Right after the Times Square Redevelopment Corp. and the Shuberts finally condemned the theaters on 42nd street, they approached the great Broadway composer, Cy Coleman. They were rebuilding the New Amsterdam, the Lyric (Foxwoods), and The Selwyn (American Airlines Theater). They told Coleman they wanted to designate the whole street for musicals only, get people back on 42nd Street. Coleman said he had a great idea. Great, whaddya got? Pornography.

His hit musical, The Life, played the Ethel Barrymore in 1997. Pimps and hookers, all singing, all dancing. Right after they’d eliminated all of it from the street. A future episode of my podcast is with Cy, who we lost a while back.

Nostalgia is easy once the danger is gone. During the years I spent in Times Square, I felt the dying embers of Old Broadway, a century of show biz, which was invented there. I loved the old days. And I guess I also loved the incoming Live Nude Girls, the peeps and burlesque; the way it intersected and cross-faded with old Irish bars and delicatessens, the faded glamour and Joe Franklin’s office. High life and low life, side by side. Of course, some of it descended into utter depravity on the street. What I hoped for was a compromise. Dial back some of the depravity, but keep a red light district in Times Square. Even if just one block, say 42nd between 6th & 7th, keep just one block for the millions of us who require a little decadence to stay sane. The city can have 50,000 other blocks for corporate domination and chains. But no, they had to bulldoze everything, to get rid of the social ills. No more ghetto entertainment or sex or urban spontaneity. A whole culture eliminated.
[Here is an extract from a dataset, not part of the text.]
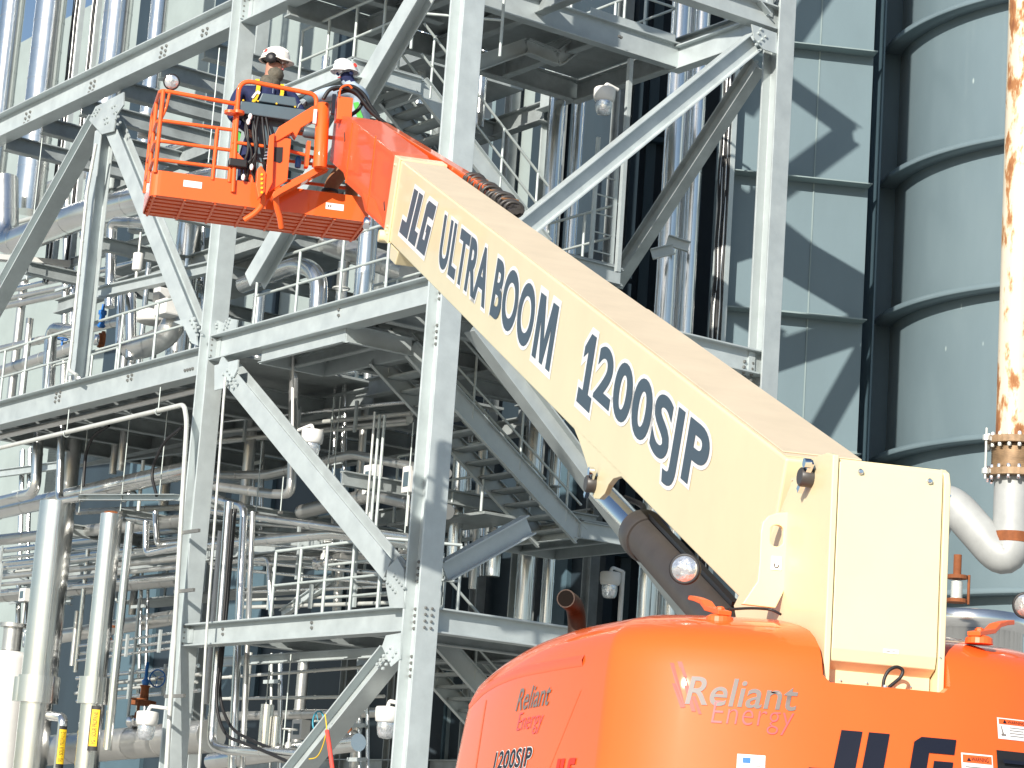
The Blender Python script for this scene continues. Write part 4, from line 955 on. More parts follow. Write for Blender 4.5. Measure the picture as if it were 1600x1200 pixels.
def box_on_hood(c0, c1, name, m, d=.003, n=10, parent=None):
    """c0, c1: (s, z) corners"""
    vs = [(c0[0] + (c1[0] - c0[0]) * i / n, c0[1] + (c1[1] - c0[1]) * j) for j in (0, 1) for i in range(n + 1)]
    b = MB(); b.add([hood_pt(s, z, d) for s, z in vs], [(i, i + 1, n + 2 + i, n + 1 + i) for i in range(n)], True); return b.build(name, m, parent or hood)
JLG = [[(0, 0), (.98, 0), (.98, .28), (.52, .28), (0, .28)], [(.52, .28), (.98, .28), (.98, 1), (.52, 1)],
       [(1.12, 0), (1.95, 0), (1.95, .28), (1.58, .28), (1.12, .28)], [(1.12, .28), (1.58, .28), (1.58, 1), (1.12, 1)],
       [(2.15, 0), (3.1, 0), (3.1, .26), (2.52, .26), (2.15, .26)], [(2.15, .26), (2.52, .26), (2.52, .72), (2.15, .72)], [(2.15, .72), (2.52, .72), (3.1, .72), (3.1, 1), (2.3, 1), (2.15, .9)], [(2.74, .26), (3.1, .26), (3.1, .58), (2.66, .58), (2.66, .42), (2.74, .42)]]
def logo(fn, w, h, shear, name, m, parent, grow=0.):
    b = MB()
    for i, poly in enumerate(JLG):
        cx = sum(p[0] for p in poly) / len(poly); cy = sum(p[1] for p in poly) / len(poly); q = []
        for x, y in poly:
            if grow: x += grow * (1 if x > cx else -1); y += grow * (1 if y > cy else -1)
            q.append((x / 3.1 * w + shear * y * h, y * h))
        b.add([fn(x, y, i) for x, y in q], [tuple(range(len(q)))])
    return b.build(name, m, parent)
# emblem of slanted strokes and the two lines of lettering on the rounded corner
s1, z1 = hood_at(1070, 1098); s2, z2 = hood_at(1248, 1088)
W = abs(s1 - s2); Ht = .118
zb_ = hood_at(1150, 1090)[1]
v_, f_ = fit_text('Reliant', W * .97, Ht, .012, .18, 1.0, .012)
on_hood(v_, f_, s1, hood_at(1075, 1101)[1], 'company_lettering', greyl, .0035)
sa, za_ = hood_at(1110, 1118); sb_, zb2 = hood_at(1236, 1138)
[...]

Why do you think people today are so nostalgic for 1970s Times Square? Is it a response to something lacking in the present moment?

The grit, the grime, and the attitude have been wiped clean. Is it possible that some millennials are beginning to realize that this total corporate domination and soulless architecture has a downside? Like no more wild west--which is what Times Square was. Pornography is not sex--but Times Square sex was a lot more interactive than internet porn. Neon is more beautiful than Godzilla-sized computer graphics. (But even neon was considered ugly and crass in the 1940s, by an earlier generation that preferred incandescent light bulbs). I say skip the nostalgia and bring it all back.

Listen to the tapes here.


  1. Having been a merchant sailor repatriating often through ole New York, I can tell you how good for me was Slime Square ~ ah those were the daze. ~

  2. Old Times Square was always an adventure - sex, drugs, violence, everything... fondest memory was seeing Pink Floyd The Wall and after leaving the theater and walking in the rain along 42d street. I remember the Show Palace peep shows, live sex acts - I was about 16. What a trip. Also a friend was mugged at the Playland in '77 (geez, who wasn't mugged there?)
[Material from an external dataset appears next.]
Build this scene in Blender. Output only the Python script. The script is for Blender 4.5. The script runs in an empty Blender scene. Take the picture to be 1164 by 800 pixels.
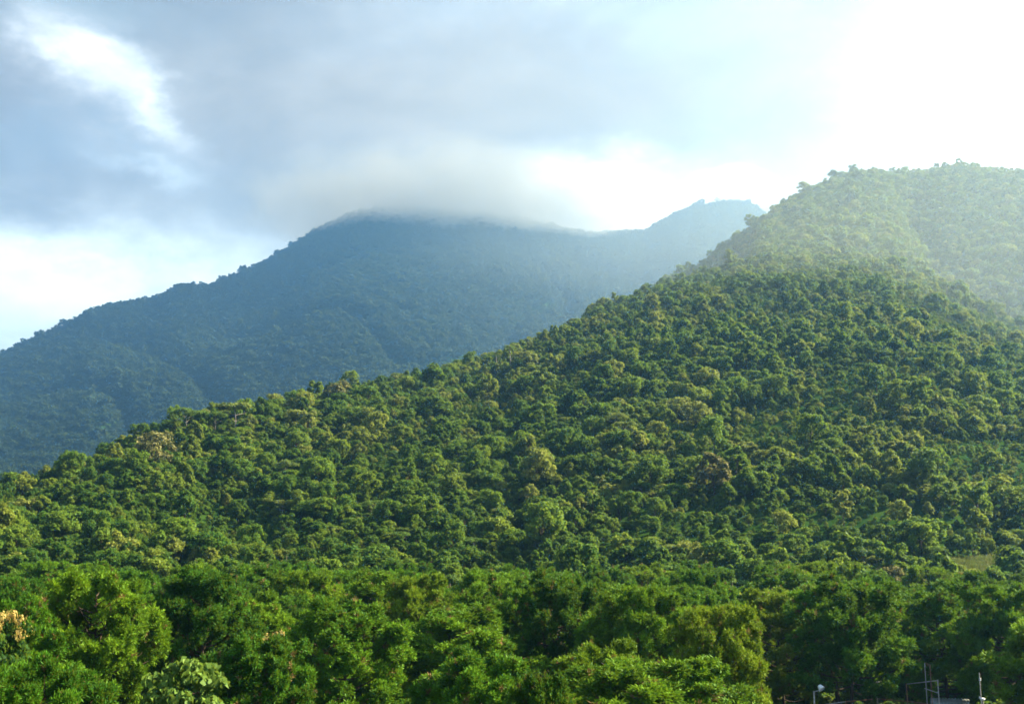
import bpy, math, random
import numpy as np
from mathutils import Vector, Matrix

R = math.radians
S = bpy.context.scene
COL = S.collection
rng = np.random.default_rng(11)
random.seed(11)

# ------------------------------------------------------------------ camera
EYE = 14.5
F = 1300.0                      # focal length in photo pixels (photo is 1164 x 800)
PITCH = math.atan(240 / F)      # horizon sits at photo row 640
cam_d = bpy.data.cameras.new('camera')
cam = bpy.data.objects.new('camera', cam_d)
COL.objects.link(cam)
cam.location = (0, 0, EYE)
cam.rotation_euler = (R(90) + PITCH, 0, 0)
cam_d.sensor_width = 36
cam_d.lens = 36 * F / 1164
cam_d.clip_start = 0.5
cam_d.clip_end = 20000
S.camera = cam

# ------------------------------------------------------------------ light
SUN_AZ, SUN_EL = 74.0, 39.0     # degrees right of the view axis, above the horizon
w = bpy.data.worlds.new('World')
S.world = w
w.use_nodes = True
sun_d = bpy.data.lights.new('sun', 'SUN')
sun_d.energy = 5.0
sun_d.angle = R(0.6)
sun_d.color = (1.0, 0.88, 0.58)
sun = bpy.data.objects.new('sun', sun_d)
COL.objects.link(sun)
sdir = Vector((math.sin(R(SUN_AZ)) * math.cos(R(SUN_EL)), math.cos(R(SUN_AZ)) * math.cos(R(SUN_EL)), math.sin(R(SUN_EL))))
sun.rotation_euler = sdir.to_track_quat('Z', 'Y').to_euler()
S.view_settings.view_transform = 'Standard'
S.view_settings.look = 'None'
S.view_settings.exposure = 2.45
S.view_settings.gamma = 1.0
cy = S.cycles
cy.max_bounces = 5
cy.diffuse_bounces = 3
cy.glossy_bounces = 1
cy.transmission_bounces = 3
cy.volume_bounces = 1
cy.use_denoising = True
cy.filter_width = 1.7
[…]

    Over the decades since the 70s I've seen it change into a Disneyesque caricature of life in America not specific to NY at all but instead a tribute to the bland corporate masters at hand, with only a tribute of bright lights to the past.

    It's easy to reminisce, but it was pretty bad back then - still I wish for a little bit of that NY soul back.
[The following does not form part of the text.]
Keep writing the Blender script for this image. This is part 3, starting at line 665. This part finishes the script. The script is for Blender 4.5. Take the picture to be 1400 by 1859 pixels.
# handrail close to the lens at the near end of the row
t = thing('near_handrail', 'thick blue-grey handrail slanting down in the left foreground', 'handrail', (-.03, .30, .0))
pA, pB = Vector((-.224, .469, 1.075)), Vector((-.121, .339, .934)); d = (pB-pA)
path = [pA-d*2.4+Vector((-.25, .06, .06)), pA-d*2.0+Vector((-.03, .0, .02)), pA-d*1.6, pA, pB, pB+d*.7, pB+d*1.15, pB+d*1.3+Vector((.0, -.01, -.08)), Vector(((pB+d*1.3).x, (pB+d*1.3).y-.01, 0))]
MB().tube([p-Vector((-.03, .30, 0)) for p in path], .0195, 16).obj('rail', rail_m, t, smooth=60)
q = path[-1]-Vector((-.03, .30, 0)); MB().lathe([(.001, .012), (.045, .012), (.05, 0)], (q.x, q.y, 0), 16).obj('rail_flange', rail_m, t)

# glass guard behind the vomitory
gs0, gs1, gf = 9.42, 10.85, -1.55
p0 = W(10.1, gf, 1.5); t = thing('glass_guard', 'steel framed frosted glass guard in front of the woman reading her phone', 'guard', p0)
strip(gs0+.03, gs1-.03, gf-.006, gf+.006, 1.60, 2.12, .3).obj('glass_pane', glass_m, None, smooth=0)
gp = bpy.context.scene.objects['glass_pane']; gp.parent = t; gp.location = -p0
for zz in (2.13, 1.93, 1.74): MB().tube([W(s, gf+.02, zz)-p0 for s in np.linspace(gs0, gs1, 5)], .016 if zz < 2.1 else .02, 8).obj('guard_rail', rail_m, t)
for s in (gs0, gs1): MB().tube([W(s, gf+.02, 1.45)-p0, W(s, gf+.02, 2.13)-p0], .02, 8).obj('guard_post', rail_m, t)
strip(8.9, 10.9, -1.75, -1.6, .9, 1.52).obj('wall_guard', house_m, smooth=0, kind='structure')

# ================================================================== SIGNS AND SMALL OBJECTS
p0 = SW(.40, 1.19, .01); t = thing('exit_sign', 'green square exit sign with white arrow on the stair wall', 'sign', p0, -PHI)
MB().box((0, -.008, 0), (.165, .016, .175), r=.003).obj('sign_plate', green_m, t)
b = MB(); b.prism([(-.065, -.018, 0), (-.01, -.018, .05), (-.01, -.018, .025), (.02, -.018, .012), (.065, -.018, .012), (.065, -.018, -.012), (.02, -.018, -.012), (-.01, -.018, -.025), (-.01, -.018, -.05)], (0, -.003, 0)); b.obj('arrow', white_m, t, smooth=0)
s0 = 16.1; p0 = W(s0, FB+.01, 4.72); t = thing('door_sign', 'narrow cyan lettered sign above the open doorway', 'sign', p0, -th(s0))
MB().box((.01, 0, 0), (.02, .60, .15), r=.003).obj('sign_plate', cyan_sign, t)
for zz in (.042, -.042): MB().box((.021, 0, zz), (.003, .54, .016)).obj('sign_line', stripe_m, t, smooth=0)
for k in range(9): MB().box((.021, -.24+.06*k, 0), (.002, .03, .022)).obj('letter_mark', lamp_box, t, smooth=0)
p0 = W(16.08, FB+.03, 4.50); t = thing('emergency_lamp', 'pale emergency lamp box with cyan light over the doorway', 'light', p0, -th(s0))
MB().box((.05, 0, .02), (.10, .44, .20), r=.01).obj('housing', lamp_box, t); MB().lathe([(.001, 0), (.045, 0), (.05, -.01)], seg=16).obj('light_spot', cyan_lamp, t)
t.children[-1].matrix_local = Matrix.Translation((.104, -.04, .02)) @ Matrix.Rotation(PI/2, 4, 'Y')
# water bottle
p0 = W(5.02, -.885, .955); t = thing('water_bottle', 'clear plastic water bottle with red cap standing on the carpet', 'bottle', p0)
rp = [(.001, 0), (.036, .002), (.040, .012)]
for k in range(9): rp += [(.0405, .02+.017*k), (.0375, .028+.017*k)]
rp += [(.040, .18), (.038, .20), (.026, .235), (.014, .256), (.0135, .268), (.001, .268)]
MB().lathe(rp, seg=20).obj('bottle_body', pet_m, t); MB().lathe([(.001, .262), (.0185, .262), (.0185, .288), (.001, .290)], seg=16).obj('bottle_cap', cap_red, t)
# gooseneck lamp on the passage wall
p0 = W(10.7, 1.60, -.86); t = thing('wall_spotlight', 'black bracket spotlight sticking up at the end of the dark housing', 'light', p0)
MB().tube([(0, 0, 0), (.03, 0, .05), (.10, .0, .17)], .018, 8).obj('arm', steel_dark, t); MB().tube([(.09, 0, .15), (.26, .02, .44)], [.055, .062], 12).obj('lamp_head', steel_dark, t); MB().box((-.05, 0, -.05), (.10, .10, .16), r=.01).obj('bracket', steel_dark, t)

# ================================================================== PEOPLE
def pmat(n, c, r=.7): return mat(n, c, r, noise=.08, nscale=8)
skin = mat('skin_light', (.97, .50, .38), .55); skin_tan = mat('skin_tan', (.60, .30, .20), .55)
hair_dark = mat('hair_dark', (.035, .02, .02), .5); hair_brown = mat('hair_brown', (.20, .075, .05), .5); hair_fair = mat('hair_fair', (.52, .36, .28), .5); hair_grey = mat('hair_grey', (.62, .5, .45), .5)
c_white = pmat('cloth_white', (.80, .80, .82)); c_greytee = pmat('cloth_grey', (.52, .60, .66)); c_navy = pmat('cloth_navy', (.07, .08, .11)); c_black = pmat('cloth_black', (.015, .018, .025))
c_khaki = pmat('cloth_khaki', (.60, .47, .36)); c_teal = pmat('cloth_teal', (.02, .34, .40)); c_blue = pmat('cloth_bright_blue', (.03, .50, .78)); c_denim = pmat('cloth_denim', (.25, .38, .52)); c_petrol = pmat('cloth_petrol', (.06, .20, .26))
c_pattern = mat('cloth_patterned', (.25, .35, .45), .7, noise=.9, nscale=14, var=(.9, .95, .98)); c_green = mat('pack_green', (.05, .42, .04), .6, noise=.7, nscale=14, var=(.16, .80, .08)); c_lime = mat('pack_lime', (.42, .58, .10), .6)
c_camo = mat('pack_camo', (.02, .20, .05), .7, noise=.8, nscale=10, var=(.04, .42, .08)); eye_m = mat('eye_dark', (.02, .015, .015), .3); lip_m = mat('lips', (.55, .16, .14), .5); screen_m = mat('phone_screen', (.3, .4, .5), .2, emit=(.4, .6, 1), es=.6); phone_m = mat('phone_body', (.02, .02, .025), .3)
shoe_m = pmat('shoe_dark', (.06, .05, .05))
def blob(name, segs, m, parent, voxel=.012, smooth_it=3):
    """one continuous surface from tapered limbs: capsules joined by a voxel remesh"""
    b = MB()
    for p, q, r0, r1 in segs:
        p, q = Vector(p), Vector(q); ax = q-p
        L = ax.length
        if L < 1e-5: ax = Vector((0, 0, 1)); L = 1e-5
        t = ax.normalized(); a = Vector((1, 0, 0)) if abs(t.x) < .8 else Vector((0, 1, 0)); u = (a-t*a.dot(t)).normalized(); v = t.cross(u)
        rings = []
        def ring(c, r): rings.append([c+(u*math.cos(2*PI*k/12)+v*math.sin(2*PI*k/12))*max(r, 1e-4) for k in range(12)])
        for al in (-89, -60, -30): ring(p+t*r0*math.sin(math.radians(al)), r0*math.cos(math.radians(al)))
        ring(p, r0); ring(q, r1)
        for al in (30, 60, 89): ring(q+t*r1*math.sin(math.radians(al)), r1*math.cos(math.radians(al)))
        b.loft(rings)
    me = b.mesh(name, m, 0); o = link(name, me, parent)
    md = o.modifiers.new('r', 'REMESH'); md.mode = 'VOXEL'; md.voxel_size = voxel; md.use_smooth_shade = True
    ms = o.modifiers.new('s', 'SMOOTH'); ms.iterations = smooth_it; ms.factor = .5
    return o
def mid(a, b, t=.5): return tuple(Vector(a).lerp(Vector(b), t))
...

  3. It's lovely to hear about private collections and archives coming alive. I know they exist. There are things that become lost to the stream of consciousness of the calendar (like, for instance the 1980's New York Experience about which little seems to have been saved even in video or audio). When quite young I came to New York with my parents at least twice, still in the age of double-breasted suits on children. My mother and I explored what would have to have been Playland (with the fortune teller, the mechanical baseball game, the broken record booth, and the submarine periscope game where you torpedoed enemy ships). I thought it was on Broadway, so the Eighth Avenue arcade may have been it or something different. I can still remember the age of the city, strangely - the layers of paint on everything, and the sense that adults still ran the world - very comfortably for the young person I was.

    To experience Times Square now is to know that it has been successfully pitched in favor of a Las Vegas strip - deeply commercial and priced to match. It's not particularly pleasant to walk through. In the 80's the Deuce could be scary, but Broadway always had that little Carvel store, a little Walden's Bookstore, the giant Nathan's - places that still left you feel anchored and safe, assured that some things would go on. Luckily, I saved my last ticket stub to the Loew's State. Wish I had saved the Loew's.

  4. See an older Jeremiah post

  5. I played in Times Sq. My entire life. As a thirteen year old Yonkers kid running around with my buddy's messing with the working girls after WHL game at the Garden. We would walk up 8 th ave to the deuce. walk to 7 th and pick up the 1 train at 51 st and Bway for the ride back to South Yonkers.Its was like exploring a foreign land. I became a cop in the early 80s working in the MTS pct. I watched it go from the tough and gritty and out right dangerous adult playground, Controlled by organize crime. To the restoration of the of the sq and the deuce. New York has become a world class tourist destination. And the new Times Sq is a driving force behind this renaissance. The old SQ had character that corporate America could never reproduce or would want to. But in the end,the more things change the more they stay the same. Now you get proposition by ELMO and Barney instead hookers and drug dealers. I liked the ladder better.

  6. Thank you for this interview. I am a huge fan of Josh Alan Friedman. Interesting bit of trivia. Pee-wee, who he interviews, can be heard in US3's hip-hop hit from the 90s, Cantaloop.